Hossain et al. conduct a techno-economic study on a combined generation system based on a sewage sludge plant [
40]. In their research, they calculated parameters such as net present value and internal rate of return, ultimately finding a LCOE ranging from
$80 to
$90. This figure is significantly lower than the LCOE estimates presented in this work, as their study did not account for carbon capture or methanol production. On the other hand, including analyses of the internal rate of return and profitability in this work, as seen in Hossain et al., would have provided a clearer understanding of the system’s feasibility and profitability.
Pellegrini et al. also perform an economic analysis of a combined energy and methanol production plant [
41]. In their study, they assess equipment and capital costs. Similarly to the method used in this work, they calculate the revenues and expenses related to methanol and electricity based on market unit prices. They also compare the operating costs of both the standard system and the modified version, including the cost of methanol production.

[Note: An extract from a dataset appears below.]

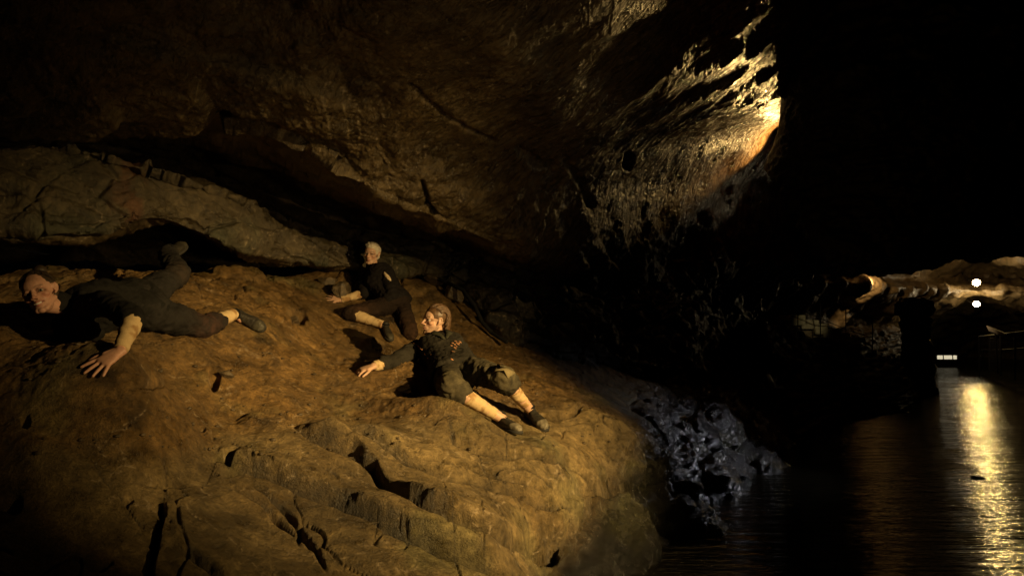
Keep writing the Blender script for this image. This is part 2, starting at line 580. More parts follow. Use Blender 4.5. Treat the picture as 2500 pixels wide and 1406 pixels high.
nu = 900
px = np.linspace(-520, 2120, nu)
yy = np.concatenate([np.linspace(1.0, 2.15, 40, endpoint=False), np.linspace(2.15, 5.7, 410, endpoint=False), np.linspace(5.7, 8.6, 110, endpoint=False), np.linspace(8.6, 13.8, 60)])
nv = len(yy)
gx = ((px[None, :] - CX) / F * yy[:, None]).ravel()
gy = np.repeat(yy, nu)
iu, iv = np.linspace(0, nu - 1, nu // 4), np.linspace(0, nv - 1, nv // 4)          # smooth base: evaluate coarsely, then interpolate
pxc, yyc = np.interp(iu, np.arange(nu), px), np.interp(iv, np.arange(nv), yy)
zc = floor_z(np.stack([((pxc[None, :] - CX) / F * yyc[:, None]).ravel(), np.repeat(yyc, len(iu))], 1)).reshape(len(iv), len(iu))
zr = np.stack([np.interp(px, pxc, r) for r in zc])
fi = np.clip(np.searchsorted(yyc, yy) - 1, 0, len(yyc) - 2)
ft = ((yy - yyc[fi]) / (yyc[fi + 1] - yyc[fi]))[:, None]
gz = (zr[fi] * (1 - ft) + zr[fi + 1] * ft).ravel()
V = np.stack([gx, gy, gz], 1)
upx, upy, uD = proj(V)
wpx, wpy = upx + 6 * fbm(V * 4.0, 3), upy + 4 * fbm(V * 4.0 + 31, 3)
crag = np.clip(sstep(1430, 1600, wpx + 0.55 * (wpy - 1100)) , 0, 1)             # rough broken edge by the water
mud = 1 - sstep(1020, 1120, wpy + 0.10 * (wpx - 700))                             # muddy upper slope / bare slabs below
low = sstep(0.30, 0.05, V[:, 2])
dz = np.zeros(len(V), np.float32)
dz += 0.035 * fbm(V * 1.3, 3)
strike = np.array([1.0, -0.25, 0]) / 1.03
along = V @ strike
across = V @ np.array([0.25, 1.0, 0.0])
S = np.stack([along * 0.8, across * 3.2, V[:, 2] * 3], 1)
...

In evaluating the economic analyses, using the HEX integrated system could have significantly lowered energy costs and reduced the LCOE, LCOS, LCOM, and carbon capture cost. Additionally, the exorbitant costs associated with certain equipment in the APEA analysis, such as the turbines, HEXs, and compressors in the CCC’s helium cooling system, which amount to tens of millions of euros, along with potential inefficiencies in the models, significantly impacted the energy and techno-economic analysis sections. Addressing these shortcomings in the modeling could enhance the realism of the simulation results, bringing them more in line with existing literature.